RESEARCH
Stability Augmented Low Inertia Power Grids with Hybrid AC and DC Architectures
Next-generation power electronics feature cross-domain and multi-timescale characteristics and interact with both electric circuits (physical level) and communication networks (cyber level) to dynamically respond to real-time incidents. The low-inertia nature of today’s power systems entails technical concerns that may jeopardize system stability and impact grid services in both normal and contingent operating conditions. We focus on stability enhancement of inverter-dominated low-inertia power grids and deploy hybrid AC and DC architectures to enable flexible energy integration, with a special emphasis on advanced modeling and control (e.g., grid-forming capabilities), AI-aided active stabilization, and cyber and physical hardening of industrial inverters. The hybrid AC and DC architecture with inverter-centric solutions is designed for power grid operation, which is also applicable in other energy systems, such as electric shipboards, more- and all-electric aircraft, among others.
Resilient Power Systems with Dynamic Formation of Power Electronics Intensive Networked Microgrids
Grid modernization calls for a resilient framework to host diversified grid-interactive resources through central coordination and emerging grid-edge intelligence. To enable ultra-flexible grid operation in response to potential power outages and even natural disasters, we build a reconfigurable framework with a dynamic formation of inverter-intensive networked microgrids in response to all the phases of grid service restoration, with broad applicability in various target areas ranging from residential end-users to coupled transmission and distribution grids.
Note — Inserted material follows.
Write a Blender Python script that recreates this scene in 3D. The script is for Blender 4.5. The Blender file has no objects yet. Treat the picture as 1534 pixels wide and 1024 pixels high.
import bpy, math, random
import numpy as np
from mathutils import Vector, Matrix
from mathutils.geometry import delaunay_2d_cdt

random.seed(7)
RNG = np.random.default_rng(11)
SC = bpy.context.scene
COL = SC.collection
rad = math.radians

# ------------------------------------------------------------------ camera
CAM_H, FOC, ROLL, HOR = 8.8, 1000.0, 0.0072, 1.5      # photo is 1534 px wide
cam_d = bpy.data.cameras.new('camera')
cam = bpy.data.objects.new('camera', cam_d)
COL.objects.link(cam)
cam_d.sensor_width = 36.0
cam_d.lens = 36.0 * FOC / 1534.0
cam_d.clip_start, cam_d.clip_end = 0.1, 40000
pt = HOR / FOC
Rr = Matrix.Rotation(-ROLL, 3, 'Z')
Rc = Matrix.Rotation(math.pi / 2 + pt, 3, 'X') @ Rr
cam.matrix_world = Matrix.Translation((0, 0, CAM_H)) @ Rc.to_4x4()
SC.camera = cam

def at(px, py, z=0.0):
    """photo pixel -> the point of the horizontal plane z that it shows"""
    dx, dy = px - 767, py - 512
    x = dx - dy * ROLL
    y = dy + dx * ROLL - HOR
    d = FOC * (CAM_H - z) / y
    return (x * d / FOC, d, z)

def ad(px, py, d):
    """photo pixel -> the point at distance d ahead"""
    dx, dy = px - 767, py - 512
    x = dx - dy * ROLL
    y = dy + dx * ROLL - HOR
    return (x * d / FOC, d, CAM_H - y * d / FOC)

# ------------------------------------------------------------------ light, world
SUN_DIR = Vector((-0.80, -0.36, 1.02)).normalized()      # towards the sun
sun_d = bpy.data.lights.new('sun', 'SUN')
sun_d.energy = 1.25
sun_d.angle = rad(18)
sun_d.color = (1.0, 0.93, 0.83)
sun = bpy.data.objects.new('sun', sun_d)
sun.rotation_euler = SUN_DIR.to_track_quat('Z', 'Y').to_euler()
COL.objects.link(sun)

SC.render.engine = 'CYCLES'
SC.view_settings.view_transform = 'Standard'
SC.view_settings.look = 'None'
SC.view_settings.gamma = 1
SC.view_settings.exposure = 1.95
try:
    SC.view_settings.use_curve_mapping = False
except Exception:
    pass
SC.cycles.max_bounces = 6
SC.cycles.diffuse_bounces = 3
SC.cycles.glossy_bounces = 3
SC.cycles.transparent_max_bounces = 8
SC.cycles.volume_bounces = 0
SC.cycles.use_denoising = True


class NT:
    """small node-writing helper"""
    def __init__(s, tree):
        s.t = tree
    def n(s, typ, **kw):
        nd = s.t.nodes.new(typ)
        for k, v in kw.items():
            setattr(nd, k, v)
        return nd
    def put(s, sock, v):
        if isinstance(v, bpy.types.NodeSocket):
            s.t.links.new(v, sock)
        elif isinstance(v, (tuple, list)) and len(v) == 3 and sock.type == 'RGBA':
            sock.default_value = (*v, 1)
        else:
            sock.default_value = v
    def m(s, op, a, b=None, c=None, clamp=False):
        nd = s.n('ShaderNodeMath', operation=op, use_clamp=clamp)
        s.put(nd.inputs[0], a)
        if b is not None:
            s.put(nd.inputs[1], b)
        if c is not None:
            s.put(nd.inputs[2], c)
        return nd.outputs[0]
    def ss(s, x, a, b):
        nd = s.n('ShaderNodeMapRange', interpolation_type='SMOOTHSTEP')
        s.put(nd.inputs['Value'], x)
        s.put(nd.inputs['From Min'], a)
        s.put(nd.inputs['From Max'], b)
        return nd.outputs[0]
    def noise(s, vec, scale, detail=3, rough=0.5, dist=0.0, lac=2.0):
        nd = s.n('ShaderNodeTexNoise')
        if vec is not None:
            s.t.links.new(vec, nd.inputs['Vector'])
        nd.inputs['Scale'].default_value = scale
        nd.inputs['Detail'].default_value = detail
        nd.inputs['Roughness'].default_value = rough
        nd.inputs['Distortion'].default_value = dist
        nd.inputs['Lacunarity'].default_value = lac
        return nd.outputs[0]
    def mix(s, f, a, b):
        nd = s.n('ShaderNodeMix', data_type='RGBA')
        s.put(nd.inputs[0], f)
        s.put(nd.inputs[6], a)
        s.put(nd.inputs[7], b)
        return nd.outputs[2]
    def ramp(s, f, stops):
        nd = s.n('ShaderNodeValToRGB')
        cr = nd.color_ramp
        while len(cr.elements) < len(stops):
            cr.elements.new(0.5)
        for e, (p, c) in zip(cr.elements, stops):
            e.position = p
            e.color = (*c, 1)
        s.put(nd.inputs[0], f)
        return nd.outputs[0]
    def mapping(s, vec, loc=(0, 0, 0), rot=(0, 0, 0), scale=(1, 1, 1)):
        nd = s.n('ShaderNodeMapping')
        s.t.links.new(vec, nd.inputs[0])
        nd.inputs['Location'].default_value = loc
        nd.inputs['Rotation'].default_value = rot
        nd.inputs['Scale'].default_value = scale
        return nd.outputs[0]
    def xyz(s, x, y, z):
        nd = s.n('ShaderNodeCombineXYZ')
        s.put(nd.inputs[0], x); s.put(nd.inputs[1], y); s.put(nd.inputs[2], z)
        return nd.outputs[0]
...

Solid-state Infrastructures with Versatile Grid-interactive Functionalities
Bulk grid infrastructures pose significant challenges and vulnerabilities in reliable and secure power grid operation, especially considering high maintenance costs and limited services that can be provided. To effectively and significantly enhance grid-interactive functions of conventional bulk grid infrastructures, we develop next-generation power-electronics-based solid-state power substations through advanced modeling, control, and modulation schemes. Meanwhile, we conduct a holistic cost-benefit analysis emphasizing enhanced reliability and versatile grid services.